_Your task_
Begin with the line that contains "Build this scene" and continue down through the line that contains "return 600+F*(dx*AX[0]+dy*AY[0])/(dx*AX[1]+dy*AY[1])"; reproduce those lines exactly and only those.

_Records from a data collection_

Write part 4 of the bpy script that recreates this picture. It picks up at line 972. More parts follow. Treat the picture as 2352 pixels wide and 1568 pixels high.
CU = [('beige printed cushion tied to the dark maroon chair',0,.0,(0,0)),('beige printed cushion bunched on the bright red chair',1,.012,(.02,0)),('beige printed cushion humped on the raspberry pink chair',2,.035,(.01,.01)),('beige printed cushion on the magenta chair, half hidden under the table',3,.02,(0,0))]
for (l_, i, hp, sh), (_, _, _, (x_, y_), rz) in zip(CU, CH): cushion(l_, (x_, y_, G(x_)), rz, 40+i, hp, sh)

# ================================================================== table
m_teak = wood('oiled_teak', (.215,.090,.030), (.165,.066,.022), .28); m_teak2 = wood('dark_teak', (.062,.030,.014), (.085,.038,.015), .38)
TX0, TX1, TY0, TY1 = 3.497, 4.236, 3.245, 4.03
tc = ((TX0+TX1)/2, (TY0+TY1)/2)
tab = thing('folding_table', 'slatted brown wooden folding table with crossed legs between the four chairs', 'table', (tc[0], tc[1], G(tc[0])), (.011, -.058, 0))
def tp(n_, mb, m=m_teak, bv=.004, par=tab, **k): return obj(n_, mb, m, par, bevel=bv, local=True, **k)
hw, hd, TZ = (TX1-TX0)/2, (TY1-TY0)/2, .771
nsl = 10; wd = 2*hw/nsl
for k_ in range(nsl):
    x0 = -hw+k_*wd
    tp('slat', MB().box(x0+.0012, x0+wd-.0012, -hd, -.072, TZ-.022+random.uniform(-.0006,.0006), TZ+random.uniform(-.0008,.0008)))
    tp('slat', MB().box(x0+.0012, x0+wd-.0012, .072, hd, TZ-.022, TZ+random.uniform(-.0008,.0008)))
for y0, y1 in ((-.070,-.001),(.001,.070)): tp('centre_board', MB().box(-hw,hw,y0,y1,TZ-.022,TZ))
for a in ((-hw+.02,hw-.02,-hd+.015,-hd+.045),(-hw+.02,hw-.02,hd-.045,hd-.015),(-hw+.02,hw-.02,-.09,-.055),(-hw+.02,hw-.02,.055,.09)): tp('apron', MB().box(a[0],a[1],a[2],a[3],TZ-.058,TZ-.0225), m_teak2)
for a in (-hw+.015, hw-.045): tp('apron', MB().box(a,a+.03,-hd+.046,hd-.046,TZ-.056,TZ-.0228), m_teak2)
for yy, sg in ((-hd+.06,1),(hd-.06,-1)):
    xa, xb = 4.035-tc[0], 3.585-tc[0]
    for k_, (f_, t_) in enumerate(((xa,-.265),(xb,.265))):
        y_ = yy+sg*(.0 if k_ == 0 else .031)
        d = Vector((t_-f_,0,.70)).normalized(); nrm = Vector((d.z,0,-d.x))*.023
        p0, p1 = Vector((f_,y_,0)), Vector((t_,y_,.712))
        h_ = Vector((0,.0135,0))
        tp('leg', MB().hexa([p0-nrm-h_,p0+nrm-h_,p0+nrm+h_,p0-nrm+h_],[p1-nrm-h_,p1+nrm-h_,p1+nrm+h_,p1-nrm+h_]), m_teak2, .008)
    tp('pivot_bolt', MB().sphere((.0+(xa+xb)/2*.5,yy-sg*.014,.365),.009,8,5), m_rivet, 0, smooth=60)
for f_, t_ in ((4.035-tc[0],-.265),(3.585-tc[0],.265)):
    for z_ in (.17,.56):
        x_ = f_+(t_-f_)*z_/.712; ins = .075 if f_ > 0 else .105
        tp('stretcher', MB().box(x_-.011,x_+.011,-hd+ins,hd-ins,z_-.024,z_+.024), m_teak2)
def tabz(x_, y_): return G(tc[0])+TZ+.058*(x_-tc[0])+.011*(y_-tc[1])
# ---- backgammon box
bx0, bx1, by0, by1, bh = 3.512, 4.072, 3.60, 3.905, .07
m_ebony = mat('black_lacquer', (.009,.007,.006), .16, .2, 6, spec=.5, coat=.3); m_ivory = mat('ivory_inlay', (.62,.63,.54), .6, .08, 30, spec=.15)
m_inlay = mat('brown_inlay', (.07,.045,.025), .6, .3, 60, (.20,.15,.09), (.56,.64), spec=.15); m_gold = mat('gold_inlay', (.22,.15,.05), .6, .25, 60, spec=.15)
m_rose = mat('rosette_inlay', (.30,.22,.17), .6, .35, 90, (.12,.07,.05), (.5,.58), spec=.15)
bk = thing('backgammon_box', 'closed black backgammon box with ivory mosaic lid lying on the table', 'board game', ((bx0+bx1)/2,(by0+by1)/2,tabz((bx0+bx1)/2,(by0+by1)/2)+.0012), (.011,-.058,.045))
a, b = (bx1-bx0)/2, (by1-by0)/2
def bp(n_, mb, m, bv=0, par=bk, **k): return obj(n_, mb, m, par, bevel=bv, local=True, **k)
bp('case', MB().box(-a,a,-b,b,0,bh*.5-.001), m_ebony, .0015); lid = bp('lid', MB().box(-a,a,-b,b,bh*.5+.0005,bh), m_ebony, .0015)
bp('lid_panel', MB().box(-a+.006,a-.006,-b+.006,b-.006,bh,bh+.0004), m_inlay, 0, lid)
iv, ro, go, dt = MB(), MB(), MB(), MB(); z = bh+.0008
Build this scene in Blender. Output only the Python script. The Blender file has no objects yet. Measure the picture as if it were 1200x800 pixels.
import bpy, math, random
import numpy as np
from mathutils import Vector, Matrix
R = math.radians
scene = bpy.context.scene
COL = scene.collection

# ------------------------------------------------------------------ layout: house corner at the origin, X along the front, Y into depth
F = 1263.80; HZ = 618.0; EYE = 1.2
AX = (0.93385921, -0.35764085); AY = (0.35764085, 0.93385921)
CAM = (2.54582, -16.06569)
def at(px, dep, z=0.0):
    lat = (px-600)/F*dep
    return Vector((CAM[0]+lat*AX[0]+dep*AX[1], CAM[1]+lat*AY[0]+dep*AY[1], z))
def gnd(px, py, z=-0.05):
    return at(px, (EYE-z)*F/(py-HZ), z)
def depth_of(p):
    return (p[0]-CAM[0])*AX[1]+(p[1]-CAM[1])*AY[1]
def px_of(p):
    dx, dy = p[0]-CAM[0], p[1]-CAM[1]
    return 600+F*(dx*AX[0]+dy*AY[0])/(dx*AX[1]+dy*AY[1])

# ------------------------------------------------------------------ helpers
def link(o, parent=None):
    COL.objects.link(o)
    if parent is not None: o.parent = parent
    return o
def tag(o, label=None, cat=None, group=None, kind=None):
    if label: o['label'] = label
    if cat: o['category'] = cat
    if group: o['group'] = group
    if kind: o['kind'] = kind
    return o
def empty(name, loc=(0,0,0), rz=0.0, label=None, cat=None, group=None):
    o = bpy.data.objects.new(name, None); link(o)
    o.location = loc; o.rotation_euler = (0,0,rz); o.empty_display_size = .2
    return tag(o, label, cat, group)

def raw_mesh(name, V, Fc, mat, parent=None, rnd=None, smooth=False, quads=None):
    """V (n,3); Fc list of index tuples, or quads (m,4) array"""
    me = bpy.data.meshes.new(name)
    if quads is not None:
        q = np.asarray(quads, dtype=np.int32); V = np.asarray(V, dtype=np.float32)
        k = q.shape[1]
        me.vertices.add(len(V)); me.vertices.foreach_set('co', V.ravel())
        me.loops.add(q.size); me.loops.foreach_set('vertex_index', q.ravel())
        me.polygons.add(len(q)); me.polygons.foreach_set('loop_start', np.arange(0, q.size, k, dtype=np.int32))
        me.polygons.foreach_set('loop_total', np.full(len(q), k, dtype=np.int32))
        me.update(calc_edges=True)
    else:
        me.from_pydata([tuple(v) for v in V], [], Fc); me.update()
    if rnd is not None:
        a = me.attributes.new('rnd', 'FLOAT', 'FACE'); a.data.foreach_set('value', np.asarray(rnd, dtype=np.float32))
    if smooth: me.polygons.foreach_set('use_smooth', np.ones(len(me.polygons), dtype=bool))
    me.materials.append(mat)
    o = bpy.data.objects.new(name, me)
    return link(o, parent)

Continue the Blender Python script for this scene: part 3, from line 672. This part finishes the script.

_Task solution_
Build this scene in Blender. Output only the Python script. The Blender file has no objects yet. Measure the picture as if it were 1200x800 pixels.
import bpy, math, random
import numpy as np
from mathutils import Vector, Matrix
R = math.radians
scene = bpy.context.scene
COL = scene.collection

# ------------------------------------------------------------------ layout: house corner at the origin, X along the front, Y into depth
F = 1263.80; HZ = 618.0; EYE = 1.2
AX = (0.93385921, -0.35764085); AY = (0.35764085, 0.93385921)
CAM = (2.54582, -16.06569)
def at(px, dep, z=0.0):
    lat = (px-600)/F*dep
    return Vector((CAM[0]+lat*AX[0]+dep*AX[1], CAM[1]+lat*AY[0]+dep*AY[1], z))
def gnd(px, py, z=-0.05):
    return at(px, (EYE-z)*F/(py-HZ), z)
def depth_of(p):
    return (p[0]-CAM[0])*AX[1]+(p[1]-CAM[1])*AY[1]
def px_of(p):
    dx, dy = p[0]-CAM[0], p[1]-CAM[1]
    return 600+F*(dx*AX[0]+dy*AY[0])/(dx*AX[1]+dy*AY[1])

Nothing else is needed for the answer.